Hükümetin 11 temel alanda yapısal reformları acilen gündeme almasını öneren Oran, bu bağlamda büyümenin ithalata bağımlılıktan kurtarılması, cari açığın küçültülmesi, bütçede yapısal dengesizlik düzeltilmesi gerektiğini belirtti. Oran, “Büyümeyi ithalata bağımlılıktan kurtarmak, cari açığı küçültülmek için iç tasarrufları büyütecek ve “ithal ikamesi” ile sanayinin had safhadaki ithal girdi bağımlılığını azaltıp yerli girdi kullanımını artıracak mekanizmalar acilen hayata geçirilmelidir” dedi. 

"Bilgi ekonomisini hedefleyen köklü bir eğitim reformu şart"
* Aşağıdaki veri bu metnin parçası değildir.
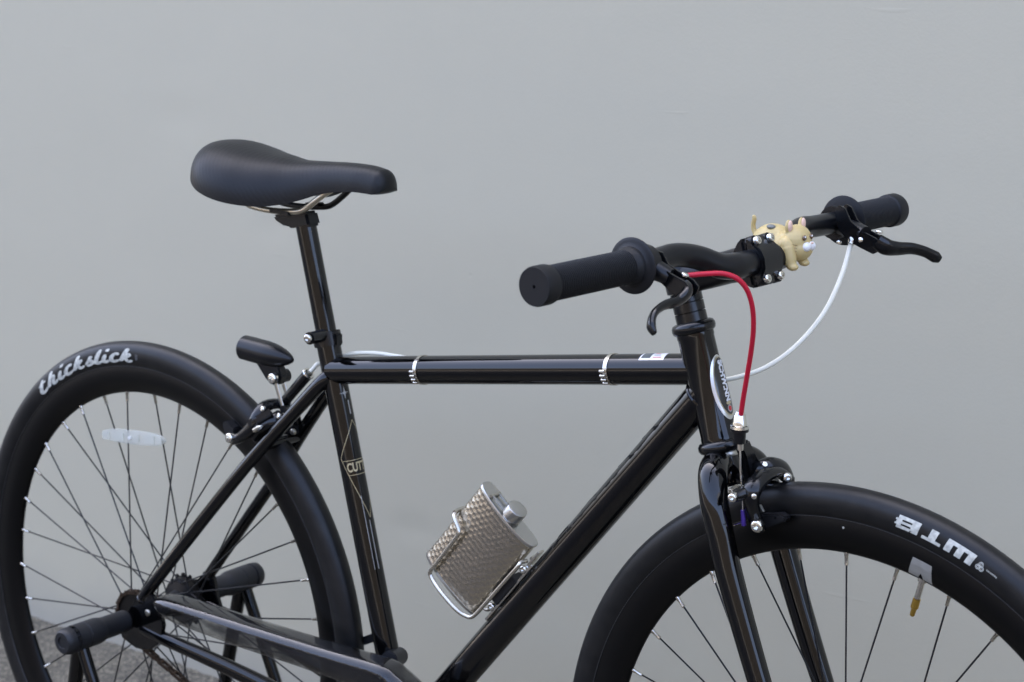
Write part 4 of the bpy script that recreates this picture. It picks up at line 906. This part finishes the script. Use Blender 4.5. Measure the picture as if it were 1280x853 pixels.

Dolaylı vergi yükünün yüzde 70’lerde olduğu bütçedeki dengesizliği giderecek yapısal reforma ihtiyaç olduğunu vurgulayan Oran, şöyle devam etti: 

“Açıkları ve bütçeye yükündeki sürekli artışın önüne geçmek için yeni bir sosyal güvenlik reformu kaçınılmaz olmuştur. Bankacılık dışı mali sektör reformu tamamlanmalıdır. Şirketler kesimini dönüşüme sokacak, aşamalı biçimde mali yapılarını güçlendirmeyi sağlayacak bir reel sektör reformuna gidilmelidir. Ekonomimizin omurgası olan KOBİ’lerin sorunlarının çözülmesi, ekonomiye katkılarının artması için kapsamlı bir KOBİ reformu gerekiyor. 

Türkiye’nin geleceği için; çağın gereklerini, ekonominin ihtiyaçlarını gözeten, bilgi ekonomisini hedefleyen köklü bir eğitim reformu şarttır. Gelecek, bilgi ekonomisindedir. Bu da analitik düşünen, araştıran, bilimle haşır neşir, yaratıcı, iyi bilgisayar kullanan, zekası ile her ortama kolay uyum sağlayabilen, dünyayı tanıyan iyi eğitimli yeni nesillerin yetiştirilmesini gerektiriyor. Türkiye’nin orta gelir tuzağından kurtulup daha üst lige çıkabilmesi için bilgi ekonomisini geliştirecek, teknolojik buluş yapmayı, marka ürünler yaratmayı sağlayacak bir yapıya geçilmelidir.” 

Oran, Eylül 2010 referandumu ile anayasal kuruluş haline getirilen ve 2008’den beri toplanmayan Ekonomik ve Sosyal Konsey (ESK) acilen toplanması gerektiğini de belirtti.